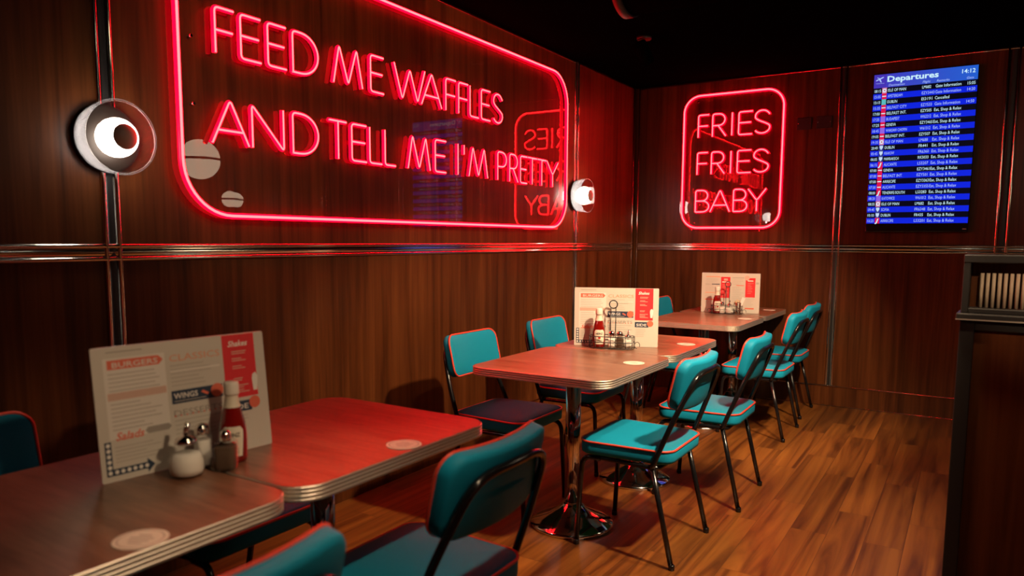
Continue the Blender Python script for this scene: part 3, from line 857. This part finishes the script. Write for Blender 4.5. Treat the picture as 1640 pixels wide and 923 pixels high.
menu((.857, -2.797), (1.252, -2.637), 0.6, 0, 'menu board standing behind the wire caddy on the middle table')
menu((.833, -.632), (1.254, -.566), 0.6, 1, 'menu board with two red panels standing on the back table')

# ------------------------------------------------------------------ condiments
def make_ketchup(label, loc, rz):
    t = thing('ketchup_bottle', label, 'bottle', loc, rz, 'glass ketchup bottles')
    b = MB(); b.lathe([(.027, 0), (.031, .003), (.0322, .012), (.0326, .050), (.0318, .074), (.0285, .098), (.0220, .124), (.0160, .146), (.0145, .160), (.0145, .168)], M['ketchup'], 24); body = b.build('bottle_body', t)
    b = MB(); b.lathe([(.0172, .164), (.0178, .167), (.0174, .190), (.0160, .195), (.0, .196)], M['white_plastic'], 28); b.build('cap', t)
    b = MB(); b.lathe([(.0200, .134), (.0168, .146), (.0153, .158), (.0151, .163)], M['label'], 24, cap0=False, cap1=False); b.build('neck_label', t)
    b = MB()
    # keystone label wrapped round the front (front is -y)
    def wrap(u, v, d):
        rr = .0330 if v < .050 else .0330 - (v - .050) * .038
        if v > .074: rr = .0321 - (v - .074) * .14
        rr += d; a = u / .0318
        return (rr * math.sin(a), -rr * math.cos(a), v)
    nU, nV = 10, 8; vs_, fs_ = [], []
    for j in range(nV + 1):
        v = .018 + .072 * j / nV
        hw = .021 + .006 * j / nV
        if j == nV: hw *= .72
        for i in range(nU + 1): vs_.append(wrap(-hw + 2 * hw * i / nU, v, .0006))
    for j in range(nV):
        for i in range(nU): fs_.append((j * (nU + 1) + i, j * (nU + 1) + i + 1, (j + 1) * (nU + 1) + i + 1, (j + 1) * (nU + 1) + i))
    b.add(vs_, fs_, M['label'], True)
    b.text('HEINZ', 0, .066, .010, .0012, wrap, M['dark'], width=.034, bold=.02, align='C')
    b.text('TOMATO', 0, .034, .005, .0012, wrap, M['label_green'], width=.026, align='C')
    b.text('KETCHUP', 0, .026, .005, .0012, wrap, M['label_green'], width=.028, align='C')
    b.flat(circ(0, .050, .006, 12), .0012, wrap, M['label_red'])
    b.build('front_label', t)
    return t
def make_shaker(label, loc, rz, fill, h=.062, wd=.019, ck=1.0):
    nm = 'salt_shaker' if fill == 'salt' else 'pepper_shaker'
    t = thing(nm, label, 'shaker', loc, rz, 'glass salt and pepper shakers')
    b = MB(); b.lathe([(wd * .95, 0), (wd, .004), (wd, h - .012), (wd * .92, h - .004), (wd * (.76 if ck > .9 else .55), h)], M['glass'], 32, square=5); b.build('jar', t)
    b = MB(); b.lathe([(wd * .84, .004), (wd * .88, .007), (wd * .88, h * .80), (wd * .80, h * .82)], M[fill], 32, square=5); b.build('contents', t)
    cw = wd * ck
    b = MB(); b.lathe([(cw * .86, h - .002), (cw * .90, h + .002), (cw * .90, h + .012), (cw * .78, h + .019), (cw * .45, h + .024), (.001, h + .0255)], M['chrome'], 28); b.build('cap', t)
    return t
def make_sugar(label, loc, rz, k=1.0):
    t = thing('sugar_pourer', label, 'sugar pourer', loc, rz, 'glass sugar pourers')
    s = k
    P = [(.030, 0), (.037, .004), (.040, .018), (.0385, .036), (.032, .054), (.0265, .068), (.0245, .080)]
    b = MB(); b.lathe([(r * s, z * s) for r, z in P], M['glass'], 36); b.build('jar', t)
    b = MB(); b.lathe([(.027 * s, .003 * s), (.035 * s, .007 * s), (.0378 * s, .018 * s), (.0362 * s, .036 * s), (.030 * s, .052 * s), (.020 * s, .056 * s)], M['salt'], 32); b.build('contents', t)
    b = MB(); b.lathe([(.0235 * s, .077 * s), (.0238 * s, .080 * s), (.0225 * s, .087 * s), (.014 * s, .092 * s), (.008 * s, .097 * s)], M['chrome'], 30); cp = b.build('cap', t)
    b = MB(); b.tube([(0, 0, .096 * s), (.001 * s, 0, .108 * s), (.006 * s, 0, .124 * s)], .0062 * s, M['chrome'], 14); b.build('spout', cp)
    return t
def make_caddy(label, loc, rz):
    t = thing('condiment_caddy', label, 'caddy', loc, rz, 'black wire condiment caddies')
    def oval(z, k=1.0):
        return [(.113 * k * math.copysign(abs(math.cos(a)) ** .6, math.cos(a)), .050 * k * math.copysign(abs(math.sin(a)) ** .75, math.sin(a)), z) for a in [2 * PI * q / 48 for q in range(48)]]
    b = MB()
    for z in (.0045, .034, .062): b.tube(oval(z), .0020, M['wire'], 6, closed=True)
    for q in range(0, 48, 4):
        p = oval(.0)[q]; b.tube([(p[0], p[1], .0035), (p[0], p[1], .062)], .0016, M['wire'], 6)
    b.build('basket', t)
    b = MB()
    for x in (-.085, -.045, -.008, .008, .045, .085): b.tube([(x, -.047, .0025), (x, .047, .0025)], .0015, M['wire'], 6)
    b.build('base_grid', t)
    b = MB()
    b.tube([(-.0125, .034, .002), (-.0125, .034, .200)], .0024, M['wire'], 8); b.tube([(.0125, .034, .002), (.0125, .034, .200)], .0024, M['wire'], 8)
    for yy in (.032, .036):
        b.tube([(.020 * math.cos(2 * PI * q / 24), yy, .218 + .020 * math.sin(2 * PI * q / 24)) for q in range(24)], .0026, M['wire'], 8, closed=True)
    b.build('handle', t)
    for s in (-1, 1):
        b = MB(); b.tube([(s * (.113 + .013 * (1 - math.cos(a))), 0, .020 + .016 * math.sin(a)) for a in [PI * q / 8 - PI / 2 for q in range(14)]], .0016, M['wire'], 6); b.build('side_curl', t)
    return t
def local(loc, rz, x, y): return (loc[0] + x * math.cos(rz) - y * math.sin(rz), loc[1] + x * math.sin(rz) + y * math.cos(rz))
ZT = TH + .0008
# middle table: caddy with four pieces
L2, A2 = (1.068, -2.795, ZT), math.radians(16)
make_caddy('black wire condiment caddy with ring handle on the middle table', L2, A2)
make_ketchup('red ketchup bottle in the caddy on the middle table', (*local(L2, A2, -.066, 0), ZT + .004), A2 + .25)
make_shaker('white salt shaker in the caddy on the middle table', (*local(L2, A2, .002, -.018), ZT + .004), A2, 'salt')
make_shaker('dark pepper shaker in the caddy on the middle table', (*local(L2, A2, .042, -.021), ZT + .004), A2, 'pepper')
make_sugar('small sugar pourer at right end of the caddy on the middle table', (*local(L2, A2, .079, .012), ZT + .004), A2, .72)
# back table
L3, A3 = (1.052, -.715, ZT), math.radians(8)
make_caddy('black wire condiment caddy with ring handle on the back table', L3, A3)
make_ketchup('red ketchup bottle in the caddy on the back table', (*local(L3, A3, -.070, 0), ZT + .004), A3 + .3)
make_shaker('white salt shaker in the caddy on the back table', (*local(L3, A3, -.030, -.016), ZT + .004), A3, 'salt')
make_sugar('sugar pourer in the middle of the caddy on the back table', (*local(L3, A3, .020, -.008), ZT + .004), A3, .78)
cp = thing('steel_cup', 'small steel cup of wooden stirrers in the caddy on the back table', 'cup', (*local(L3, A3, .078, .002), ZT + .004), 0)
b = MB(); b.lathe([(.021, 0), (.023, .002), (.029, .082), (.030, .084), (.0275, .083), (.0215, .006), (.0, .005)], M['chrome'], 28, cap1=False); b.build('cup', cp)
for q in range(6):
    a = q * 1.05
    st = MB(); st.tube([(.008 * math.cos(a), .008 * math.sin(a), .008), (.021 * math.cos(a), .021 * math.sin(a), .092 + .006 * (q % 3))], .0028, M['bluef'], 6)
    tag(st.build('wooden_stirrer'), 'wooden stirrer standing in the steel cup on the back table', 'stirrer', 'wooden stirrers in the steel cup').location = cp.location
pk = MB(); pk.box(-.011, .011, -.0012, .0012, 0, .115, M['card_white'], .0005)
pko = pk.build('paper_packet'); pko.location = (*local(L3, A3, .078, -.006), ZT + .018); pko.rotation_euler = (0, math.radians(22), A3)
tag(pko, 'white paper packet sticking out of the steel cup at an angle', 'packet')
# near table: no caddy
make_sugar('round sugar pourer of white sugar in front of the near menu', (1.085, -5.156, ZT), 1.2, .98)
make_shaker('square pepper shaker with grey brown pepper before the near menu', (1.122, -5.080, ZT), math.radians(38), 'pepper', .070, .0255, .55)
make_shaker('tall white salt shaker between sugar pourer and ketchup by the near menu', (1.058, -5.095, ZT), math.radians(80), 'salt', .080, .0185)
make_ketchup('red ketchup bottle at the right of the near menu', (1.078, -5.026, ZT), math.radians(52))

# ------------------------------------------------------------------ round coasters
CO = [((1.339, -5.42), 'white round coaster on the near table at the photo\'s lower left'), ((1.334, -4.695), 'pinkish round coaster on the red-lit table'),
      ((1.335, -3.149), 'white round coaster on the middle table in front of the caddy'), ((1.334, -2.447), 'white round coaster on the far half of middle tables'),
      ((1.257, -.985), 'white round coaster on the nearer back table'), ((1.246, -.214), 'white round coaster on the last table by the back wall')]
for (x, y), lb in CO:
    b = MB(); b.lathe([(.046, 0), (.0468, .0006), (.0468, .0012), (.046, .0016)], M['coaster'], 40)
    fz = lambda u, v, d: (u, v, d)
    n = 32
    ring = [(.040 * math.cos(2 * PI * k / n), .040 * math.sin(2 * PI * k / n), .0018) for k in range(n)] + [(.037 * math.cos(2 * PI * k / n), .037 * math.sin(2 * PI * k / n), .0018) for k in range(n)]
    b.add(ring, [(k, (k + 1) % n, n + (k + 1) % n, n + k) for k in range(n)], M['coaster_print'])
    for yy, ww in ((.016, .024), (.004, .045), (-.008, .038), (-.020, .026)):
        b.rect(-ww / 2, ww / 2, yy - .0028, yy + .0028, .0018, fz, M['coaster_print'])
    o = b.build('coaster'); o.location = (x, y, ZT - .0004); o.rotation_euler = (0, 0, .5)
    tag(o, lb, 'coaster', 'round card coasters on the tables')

◆ **Written instruction**:
Exactly restate the lines from the beginning of the data through the line with "menu((.833, -.632), (1.254, -.566), 0.6, 1, 'menu", and no others, keeping pictures out.

◆ **Worked solution**:
Continue the Blender Python script for this scene: part 3, from line 857. This part finishes the script. Write for Blender 4.5. Treat the picture as 1640 pixels wide and 923 pixels high.
menu((.857, -2.797), (1.252, -2.637), 0.6, 0, 'menu board standing behind the wire caddy on the middle table')
menu((.833, -.632), (1.254, -.566), 0.6, 1, 'menu board with two red panels standing on the back table')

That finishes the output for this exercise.